Copy all lines below containing "scene".

[Start]

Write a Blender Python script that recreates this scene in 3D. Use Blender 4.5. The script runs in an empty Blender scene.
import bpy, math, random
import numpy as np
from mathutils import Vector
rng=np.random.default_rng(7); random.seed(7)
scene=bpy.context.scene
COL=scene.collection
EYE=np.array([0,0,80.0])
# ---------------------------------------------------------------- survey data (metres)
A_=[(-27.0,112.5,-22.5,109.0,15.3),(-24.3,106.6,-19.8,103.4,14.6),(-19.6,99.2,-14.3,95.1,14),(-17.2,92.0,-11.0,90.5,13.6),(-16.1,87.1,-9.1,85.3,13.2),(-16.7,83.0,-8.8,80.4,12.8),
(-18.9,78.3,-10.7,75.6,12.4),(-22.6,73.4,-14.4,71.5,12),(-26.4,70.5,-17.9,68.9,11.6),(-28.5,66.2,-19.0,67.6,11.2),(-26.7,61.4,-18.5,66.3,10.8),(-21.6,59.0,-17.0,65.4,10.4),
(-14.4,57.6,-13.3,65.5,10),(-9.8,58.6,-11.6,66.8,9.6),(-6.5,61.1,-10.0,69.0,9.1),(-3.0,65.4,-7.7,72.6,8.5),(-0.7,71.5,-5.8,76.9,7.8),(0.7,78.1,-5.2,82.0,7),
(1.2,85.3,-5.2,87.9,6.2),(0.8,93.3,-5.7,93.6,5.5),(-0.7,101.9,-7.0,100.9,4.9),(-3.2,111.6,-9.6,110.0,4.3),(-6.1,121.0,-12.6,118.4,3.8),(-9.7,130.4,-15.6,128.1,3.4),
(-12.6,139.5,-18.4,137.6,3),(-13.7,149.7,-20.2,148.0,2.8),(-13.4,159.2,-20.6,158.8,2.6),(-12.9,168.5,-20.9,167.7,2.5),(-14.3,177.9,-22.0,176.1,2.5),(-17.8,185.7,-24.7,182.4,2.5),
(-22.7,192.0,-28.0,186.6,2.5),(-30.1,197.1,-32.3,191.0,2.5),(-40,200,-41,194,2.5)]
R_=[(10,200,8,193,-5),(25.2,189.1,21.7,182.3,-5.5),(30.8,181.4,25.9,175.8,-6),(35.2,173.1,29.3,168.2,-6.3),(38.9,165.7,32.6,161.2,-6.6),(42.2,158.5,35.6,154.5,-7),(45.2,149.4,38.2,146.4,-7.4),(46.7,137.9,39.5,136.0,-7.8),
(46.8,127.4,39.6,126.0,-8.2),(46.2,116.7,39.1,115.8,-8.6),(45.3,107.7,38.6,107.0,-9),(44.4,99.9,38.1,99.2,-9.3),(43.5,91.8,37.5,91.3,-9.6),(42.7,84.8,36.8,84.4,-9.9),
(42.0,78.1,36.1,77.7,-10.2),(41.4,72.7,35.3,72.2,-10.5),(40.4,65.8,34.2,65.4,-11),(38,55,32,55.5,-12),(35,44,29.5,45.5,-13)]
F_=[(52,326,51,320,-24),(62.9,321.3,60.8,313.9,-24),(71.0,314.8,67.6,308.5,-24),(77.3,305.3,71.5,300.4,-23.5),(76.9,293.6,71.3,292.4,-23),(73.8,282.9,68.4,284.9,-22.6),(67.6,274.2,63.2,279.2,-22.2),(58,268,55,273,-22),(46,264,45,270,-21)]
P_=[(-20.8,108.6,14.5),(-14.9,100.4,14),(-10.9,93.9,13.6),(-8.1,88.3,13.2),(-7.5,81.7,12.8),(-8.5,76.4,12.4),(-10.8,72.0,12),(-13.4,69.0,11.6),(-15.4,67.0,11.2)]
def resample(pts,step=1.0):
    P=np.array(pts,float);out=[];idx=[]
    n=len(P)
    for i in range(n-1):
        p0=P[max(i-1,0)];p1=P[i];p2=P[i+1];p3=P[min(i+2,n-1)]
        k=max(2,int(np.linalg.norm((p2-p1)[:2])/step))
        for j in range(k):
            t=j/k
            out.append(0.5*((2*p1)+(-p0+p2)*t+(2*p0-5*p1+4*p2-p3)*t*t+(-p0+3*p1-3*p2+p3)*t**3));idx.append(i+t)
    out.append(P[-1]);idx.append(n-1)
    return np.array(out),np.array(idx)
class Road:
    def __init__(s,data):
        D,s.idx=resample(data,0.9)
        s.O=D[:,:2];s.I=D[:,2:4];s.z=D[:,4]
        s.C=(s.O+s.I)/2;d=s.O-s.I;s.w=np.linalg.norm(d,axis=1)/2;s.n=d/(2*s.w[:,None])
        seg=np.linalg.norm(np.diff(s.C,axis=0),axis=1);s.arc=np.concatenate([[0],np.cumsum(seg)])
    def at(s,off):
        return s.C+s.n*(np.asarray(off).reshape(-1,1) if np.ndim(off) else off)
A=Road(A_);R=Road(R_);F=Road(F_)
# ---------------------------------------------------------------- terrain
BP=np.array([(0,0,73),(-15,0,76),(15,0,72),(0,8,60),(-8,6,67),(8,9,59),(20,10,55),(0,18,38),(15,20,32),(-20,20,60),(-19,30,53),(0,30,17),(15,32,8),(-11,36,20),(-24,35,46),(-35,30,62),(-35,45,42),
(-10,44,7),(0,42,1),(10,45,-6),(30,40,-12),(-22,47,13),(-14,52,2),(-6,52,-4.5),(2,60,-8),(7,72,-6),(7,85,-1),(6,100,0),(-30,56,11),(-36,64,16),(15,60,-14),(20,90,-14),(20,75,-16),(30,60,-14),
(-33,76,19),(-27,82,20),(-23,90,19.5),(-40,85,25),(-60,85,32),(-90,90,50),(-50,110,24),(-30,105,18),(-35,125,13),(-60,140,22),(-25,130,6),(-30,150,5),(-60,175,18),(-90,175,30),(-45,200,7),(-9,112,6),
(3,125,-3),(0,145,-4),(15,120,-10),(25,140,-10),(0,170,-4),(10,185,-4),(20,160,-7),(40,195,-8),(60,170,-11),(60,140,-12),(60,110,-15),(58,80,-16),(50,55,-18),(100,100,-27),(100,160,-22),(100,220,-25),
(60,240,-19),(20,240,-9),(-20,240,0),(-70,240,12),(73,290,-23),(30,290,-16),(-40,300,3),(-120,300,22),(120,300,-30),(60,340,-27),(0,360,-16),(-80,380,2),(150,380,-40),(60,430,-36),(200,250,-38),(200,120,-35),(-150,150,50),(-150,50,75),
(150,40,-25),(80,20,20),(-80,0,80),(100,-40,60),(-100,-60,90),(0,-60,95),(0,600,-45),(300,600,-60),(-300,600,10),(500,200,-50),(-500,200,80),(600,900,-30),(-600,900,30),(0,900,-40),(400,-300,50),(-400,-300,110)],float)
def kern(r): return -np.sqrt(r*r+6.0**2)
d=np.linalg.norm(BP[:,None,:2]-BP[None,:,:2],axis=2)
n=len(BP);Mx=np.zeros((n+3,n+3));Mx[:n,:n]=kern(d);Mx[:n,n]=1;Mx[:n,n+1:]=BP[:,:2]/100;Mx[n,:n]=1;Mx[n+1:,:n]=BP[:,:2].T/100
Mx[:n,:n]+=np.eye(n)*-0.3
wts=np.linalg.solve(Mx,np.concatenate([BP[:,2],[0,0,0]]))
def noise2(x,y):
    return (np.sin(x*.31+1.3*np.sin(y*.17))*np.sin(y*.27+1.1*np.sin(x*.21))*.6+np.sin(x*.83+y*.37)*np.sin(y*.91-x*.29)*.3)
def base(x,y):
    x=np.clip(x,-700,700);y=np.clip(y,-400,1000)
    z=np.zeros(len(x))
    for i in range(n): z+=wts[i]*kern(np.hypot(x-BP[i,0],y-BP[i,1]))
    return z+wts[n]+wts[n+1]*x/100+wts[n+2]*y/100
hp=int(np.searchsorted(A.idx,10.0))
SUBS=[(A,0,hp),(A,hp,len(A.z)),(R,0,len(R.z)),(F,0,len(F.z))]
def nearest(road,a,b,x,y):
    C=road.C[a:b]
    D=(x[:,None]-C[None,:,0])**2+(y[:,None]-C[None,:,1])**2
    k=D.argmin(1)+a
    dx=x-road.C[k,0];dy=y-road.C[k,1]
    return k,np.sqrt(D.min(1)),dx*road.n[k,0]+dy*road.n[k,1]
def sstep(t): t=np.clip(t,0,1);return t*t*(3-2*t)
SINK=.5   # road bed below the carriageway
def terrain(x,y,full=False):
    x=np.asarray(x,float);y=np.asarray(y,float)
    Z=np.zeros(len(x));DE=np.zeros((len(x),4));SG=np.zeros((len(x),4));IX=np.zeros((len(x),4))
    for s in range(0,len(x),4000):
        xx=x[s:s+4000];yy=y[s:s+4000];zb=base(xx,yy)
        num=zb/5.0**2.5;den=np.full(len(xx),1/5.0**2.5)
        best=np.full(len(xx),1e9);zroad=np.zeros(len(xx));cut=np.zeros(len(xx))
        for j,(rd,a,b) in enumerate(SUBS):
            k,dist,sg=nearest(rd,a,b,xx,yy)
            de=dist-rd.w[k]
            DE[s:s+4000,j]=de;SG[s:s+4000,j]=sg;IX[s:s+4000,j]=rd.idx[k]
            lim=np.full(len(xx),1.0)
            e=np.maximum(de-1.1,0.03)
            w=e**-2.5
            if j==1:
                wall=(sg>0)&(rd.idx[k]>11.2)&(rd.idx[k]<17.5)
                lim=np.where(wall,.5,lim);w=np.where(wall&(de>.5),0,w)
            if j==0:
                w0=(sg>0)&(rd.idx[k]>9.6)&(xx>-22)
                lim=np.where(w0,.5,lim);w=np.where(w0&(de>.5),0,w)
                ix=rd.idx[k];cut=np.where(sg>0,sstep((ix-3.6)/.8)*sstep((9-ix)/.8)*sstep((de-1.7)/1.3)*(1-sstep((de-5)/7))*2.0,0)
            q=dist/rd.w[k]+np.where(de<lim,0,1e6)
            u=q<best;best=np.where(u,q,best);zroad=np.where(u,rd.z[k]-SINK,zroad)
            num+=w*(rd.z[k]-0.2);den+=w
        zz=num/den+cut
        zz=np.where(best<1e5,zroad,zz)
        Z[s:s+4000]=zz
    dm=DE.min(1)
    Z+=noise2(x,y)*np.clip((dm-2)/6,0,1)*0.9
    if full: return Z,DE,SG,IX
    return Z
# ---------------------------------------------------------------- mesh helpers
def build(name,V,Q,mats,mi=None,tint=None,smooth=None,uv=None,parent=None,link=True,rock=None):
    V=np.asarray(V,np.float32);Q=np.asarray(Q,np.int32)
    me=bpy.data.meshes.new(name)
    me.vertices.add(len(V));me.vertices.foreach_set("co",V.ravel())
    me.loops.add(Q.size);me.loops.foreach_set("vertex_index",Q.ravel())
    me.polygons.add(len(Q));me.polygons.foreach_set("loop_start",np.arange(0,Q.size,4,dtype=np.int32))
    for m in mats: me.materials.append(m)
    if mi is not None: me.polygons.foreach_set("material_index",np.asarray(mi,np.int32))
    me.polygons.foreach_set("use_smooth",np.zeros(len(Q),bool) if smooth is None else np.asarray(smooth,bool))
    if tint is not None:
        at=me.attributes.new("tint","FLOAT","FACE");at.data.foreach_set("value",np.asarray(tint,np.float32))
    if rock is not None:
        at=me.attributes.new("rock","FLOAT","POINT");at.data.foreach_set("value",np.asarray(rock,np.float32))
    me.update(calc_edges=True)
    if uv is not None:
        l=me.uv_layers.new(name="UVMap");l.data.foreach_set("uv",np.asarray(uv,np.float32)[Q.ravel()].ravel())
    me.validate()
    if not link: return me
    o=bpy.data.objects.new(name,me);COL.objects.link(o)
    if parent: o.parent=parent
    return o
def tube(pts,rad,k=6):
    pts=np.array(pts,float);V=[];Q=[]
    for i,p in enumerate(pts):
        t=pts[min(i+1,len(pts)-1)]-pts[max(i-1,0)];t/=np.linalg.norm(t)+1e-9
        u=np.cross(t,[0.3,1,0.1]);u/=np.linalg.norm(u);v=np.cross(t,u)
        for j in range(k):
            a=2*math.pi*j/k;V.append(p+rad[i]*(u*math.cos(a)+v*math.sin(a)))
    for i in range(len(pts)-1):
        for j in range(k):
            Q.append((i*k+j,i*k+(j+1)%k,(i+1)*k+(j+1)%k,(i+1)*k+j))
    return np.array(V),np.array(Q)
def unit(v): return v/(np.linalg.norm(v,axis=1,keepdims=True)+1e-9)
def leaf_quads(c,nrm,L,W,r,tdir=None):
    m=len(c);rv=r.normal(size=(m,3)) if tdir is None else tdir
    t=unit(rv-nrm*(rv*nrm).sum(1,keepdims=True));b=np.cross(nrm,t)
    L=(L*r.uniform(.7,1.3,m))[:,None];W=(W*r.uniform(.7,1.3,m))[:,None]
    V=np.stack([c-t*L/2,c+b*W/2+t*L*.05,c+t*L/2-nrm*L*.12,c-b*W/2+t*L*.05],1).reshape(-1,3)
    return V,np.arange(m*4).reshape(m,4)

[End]

ANSWER TO THIS PROBLEM:
Write a Blender Python script that recreates this scene in 3D. Use Blender 4.5. The script runs in an empty Blender scene.
scene=bpy.context.scene
COL=scene.collection